7. Brown shirts, brown noses: Netanyahu’s office is already signalling he will travel to Brazil for Bolsonaro’s inauguration as he seek to form yet another bond with a far-right leader.

  • His closeness with US President Donald Trump, including in the wake of the Pittsburgh synagogue attack, has drawn a fair amount of criticism on both sides of the ocean, with Haaretz leading the way.
  • A column by Noa Osterreicher in the paper, though, appears to out-Haaretz all previous attempts to shock and awe readers, essentially accusing the Netanyahu government of being part of an anti-Semitic conspiracy with Trump.
  • “The right is convinced that they’re part of the in-crowd. As long as they shout out loud enough that they’re not at all like those Jewboys in exile, the cosmopolitan Zeligs and nebbishes; as long as they can swear they’re a new type of Jew, muscular and proud, and that they hate Arabs and black people more than anyone, they have no cause to worry. The Israeli right won’t agree to go like lambs to the slaughter: It will play the part of the shepherd (or at least the role of the shepherd’s largest donor),” she writes.

8. Shh during shiva: A more even-keeled Dan Shapiro asks much more politely that Israelis who came to Pittsburgh to pay their respects should pipe down, much like he did when he made condolence calls as the US envoy to Israel.
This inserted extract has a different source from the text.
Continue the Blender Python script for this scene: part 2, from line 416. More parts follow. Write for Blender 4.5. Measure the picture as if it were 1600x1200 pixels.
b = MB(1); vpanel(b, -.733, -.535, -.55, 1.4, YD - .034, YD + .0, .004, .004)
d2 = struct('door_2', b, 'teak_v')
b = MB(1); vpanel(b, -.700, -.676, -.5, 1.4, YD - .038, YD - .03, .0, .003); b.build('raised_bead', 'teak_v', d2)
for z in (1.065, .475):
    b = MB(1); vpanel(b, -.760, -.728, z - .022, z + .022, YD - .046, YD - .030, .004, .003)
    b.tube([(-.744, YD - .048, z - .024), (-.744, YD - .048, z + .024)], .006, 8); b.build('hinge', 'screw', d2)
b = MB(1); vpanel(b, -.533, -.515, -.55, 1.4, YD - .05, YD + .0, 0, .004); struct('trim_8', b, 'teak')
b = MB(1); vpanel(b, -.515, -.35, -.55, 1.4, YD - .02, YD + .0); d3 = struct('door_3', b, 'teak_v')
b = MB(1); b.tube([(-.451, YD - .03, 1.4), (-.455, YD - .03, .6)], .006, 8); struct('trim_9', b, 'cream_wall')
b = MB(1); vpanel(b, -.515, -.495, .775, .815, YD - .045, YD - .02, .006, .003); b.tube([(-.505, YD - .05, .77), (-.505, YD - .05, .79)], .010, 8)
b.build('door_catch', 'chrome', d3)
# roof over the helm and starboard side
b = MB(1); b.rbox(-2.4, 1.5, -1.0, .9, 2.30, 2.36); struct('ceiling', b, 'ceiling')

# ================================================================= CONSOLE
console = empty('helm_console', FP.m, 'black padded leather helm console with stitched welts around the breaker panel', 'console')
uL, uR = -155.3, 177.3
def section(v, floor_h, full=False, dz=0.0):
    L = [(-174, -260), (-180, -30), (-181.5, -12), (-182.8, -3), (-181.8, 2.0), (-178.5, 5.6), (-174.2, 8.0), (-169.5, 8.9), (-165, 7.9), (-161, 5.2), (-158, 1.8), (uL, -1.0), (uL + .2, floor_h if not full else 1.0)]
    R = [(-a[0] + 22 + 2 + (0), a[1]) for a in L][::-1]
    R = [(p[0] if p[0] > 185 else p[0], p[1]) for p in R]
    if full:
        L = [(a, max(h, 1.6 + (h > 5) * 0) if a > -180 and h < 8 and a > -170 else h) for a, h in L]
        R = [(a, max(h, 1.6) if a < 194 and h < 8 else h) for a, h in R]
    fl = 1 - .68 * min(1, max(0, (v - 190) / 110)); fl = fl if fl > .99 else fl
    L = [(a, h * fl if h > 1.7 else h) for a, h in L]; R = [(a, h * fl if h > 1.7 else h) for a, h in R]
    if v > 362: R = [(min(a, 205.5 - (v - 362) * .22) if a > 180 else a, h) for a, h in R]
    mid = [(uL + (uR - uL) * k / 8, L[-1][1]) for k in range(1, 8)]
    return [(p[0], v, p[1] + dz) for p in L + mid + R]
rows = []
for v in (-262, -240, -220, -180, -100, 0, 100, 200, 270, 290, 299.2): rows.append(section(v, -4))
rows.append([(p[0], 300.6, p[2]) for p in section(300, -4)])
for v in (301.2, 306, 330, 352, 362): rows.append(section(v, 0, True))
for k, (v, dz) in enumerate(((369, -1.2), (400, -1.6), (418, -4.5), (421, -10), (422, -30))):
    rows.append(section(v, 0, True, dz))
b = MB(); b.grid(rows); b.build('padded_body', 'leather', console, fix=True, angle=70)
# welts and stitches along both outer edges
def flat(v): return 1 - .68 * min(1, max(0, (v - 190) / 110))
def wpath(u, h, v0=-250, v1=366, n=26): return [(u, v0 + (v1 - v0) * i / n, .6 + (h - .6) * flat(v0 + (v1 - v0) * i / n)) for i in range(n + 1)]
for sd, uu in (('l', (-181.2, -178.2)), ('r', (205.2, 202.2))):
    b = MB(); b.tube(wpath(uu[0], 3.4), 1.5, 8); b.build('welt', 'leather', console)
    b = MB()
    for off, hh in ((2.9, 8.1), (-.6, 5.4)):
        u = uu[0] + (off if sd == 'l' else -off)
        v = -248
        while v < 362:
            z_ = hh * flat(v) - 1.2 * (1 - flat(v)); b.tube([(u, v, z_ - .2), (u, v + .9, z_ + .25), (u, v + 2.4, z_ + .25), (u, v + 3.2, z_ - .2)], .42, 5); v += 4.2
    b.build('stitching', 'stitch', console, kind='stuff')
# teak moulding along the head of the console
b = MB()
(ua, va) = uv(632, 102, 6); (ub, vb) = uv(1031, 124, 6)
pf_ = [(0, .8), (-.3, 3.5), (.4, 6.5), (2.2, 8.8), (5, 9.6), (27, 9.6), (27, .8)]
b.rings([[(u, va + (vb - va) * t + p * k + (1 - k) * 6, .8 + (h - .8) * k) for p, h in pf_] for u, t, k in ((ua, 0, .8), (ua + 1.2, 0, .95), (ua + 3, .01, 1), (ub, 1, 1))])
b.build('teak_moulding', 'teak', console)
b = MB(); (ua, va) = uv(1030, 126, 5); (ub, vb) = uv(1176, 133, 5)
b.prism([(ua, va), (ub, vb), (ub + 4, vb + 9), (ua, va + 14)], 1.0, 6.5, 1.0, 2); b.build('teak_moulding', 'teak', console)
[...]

  • “Please remember that you are in our shiva house. The families of the deceased suffer most of all, of course. But the entire Jewish community of Pittsburgh, indeed, all American Jews, feel that they have had their hearts ripped out,” he writes in the Forward.
  • “Israel has much to offer to the discussion on the phenomenon of anti-Semitism in America. But as you make your rounds this week, please listen. Even if you hear things you disagree with. Please don’t bring politics into the discussion, in your private visits or your public remarks on these events. Not during shiva.”